The fact that the climate target set by the last Grand Coalition itself was the first item to be abandoned by the negotiators shows how "long-term" and "fundamentally" its members deal with such crucial questions as the threat to the future of the planet as a whole, if it means extra costs for Germany as an "industrial centre".

This document of shame must be stopped, whether by protests before the final decision of the SPD or, if a government is formed, to prevent the measures being implemented. In the context of ongoing wage disputes, social resistance, anti-racist mobilisations, climate protests, etc., the resistance against this policy must be brought to the streets and united. The Young Socialists and SPD-left-wingers who are now protesting against this document must combine their resistance with these protests on the streets.

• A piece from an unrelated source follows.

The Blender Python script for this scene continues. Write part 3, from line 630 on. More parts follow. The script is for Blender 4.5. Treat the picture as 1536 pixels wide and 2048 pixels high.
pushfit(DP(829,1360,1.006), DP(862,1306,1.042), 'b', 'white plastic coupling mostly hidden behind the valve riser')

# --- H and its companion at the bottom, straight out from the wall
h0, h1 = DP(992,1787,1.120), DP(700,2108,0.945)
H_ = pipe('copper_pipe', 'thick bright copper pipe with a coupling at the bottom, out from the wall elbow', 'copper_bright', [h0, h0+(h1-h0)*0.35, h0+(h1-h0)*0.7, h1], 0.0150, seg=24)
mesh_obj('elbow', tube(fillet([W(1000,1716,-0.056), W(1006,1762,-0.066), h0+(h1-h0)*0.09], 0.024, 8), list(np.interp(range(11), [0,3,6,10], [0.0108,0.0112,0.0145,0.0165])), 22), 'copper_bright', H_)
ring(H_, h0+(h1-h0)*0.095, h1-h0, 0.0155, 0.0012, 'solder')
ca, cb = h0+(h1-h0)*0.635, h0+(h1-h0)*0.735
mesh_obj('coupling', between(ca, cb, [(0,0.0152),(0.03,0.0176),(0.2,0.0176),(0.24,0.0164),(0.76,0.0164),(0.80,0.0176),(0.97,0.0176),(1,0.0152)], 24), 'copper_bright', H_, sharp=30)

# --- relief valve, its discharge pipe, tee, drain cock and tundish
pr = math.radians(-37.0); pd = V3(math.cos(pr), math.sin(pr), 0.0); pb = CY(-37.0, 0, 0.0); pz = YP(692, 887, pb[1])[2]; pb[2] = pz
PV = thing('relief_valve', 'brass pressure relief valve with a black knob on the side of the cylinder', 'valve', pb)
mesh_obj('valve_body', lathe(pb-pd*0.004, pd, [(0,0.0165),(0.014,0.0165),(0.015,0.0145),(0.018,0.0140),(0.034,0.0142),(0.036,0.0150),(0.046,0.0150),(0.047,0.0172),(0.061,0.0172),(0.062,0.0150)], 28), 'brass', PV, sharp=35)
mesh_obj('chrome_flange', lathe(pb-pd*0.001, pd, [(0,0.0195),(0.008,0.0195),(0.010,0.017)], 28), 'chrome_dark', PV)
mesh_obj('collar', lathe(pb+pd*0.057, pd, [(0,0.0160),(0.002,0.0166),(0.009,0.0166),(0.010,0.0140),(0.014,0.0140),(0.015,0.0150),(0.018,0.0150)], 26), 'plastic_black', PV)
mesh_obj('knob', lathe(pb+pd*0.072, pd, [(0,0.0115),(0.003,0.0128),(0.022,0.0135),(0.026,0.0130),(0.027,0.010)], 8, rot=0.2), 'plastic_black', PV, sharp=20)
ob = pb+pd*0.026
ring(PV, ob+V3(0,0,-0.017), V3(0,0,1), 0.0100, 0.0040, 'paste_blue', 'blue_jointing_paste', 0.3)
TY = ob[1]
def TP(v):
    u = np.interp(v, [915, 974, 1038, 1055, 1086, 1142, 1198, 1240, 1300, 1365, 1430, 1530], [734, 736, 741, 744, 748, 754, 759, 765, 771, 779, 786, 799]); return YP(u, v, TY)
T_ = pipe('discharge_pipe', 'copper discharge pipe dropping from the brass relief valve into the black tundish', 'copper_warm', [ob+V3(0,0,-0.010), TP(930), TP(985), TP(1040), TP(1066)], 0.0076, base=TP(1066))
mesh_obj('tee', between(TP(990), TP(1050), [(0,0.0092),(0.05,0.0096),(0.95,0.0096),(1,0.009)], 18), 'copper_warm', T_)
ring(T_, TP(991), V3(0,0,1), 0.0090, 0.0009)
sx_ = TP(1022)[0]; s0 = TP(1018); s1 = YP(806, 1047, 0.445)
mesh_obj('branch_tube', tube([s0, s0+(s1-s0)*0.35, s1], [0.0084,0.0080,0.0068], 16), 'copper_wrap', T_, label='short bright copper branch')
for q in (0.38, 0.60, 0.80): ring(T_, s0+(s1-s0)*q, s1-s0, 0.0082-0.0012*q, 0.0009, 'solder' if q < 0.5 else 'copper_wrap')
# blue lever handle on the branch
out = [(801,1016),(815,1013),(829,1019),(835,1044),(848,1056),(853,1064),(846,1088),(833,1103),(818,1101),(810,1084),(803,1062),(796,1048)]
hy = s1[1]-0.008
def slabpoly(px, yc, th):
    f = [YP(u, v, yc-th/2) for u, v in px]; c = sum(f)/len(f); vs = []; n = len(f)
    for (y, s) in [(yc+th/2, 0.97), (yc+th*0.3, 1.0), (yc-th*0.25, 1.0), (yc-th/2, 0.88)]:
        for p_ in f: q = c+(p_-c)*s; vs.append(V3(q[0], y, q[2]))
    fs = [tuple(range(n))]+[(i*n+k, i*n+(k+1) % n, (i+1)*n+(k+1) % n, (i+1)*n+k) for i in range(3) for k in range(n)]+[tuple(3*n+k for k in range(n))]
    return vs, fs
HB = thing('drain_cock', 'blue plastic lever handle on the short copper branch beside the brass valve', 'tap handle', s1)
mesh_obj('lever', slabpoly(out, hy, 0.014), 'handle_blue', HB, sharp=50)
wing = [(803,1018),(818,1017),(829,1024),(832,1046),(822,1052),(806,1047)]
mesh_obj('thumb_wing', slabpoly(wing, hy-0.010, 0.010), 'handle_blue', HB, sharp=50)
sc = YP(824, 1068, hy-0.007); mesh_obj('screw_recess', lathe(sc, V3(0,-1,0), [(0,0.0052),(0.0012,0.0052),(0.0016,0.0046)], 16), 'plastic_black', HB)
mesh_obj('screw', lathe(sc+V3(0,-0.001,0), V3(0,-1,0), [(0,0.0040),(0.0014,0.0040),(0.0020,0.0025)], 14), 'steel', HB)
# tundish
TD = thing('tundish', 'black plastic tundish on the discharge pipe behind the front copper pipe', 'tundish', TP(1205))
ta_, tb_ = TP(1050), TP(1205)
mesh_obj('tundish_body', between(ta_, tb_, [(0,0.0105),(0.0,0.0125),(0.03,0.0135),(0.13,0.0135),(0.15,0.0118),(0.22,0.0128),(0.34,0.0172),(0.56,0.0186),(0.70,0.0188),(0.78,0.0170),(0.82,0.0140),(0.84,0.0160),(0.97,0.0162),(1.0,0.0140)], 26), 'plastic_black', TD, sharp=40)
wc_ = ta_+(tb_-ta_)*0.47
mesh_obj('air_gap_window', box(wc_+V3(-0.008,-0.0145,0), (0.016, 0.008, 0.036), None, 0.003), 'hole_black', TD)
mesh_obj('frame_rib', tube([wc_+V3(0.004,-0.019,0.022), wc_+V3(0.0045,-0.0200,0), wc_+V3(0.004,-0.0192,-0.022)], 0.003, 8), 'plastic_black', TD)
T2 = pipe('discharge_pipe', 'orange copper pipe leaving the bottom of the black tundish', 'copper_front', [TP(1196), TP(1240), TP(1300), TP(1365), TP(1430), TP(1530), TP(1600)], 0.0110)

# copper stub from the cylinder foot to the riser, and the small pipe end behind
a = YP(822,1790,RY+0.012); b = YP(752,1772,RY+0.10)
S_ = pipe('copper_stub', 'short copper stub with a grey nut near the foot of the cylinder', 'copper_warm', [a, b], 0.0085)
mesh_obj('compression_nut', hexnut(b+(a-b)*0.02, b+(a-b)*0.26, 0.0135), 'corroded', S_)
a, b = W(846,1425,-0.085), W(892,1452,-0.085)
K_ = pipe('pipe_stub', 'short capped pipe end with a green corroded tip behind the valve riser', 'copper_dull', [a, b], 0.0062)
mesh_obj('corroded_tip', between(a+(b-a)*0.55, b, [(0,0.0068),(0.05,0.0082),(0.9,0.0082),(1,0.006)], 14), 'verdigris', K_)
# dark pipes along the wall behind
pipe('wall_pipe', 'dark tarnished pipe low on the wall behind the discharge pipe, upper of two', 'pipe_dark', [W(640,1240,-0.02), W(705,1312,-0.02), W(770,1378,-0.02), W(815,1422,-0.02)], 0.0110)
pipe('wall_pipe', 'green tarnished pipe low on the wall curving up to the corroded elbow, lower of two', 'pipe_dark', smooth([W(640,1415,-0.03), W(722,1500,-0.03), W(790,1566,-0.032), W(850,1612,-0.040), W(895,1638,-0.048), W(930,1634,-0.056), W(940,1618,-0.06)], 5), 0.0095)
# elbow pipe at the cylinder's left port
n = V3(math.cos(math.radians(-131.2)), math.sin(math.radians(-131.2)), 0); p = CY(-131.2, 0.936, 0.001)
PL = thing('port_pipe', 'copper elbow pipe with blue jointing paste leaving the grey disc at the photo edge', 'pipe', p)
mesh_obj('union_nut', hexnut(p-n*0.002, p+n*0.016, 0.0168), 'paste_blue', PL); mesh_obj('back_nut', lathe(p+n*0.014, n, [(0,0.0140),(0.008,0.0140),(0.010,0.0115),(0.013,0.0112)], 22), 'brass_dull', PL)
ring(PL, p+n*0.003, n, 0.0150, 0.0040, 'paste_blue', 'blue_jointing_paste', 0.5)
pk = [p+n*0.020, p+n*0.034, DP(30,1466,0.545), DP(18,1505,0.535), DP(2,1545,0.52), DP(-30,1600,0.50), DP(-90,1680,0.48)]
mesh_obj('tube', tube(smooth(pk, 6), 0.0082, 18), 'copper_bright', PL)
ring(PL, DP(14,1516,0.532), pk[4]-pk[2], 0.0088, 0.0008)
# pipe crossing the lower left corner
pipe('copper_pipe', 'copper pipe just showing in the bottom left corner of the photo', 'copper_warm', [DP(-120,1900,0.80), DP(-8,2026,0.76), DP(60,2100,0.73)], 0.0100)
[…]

The Young Socialist chairman, Kühnert, has correctly named some of the points of criticism and also achieved partial successes, for example, by getting the document rejected at the SPD state party congress in Saxony-Anhalt. The Young Socialists and SPD leftists must now follow up their words with deeds and start a factional struggle in the SPD to overthrow the existing leadership that is responsible for this new betrayal. Similarly, the Left Party must call for protests and demonstrations that go beyond empty demands for a new "left-wing assembly", as Oskar Lafontaine put it. This is the only way that the desire for a truly different and socialist policy can become a power option, not through further parliamentary games of cronyism. Let's bring down the would-be Grand Coalition members and fight together for the end of their politics!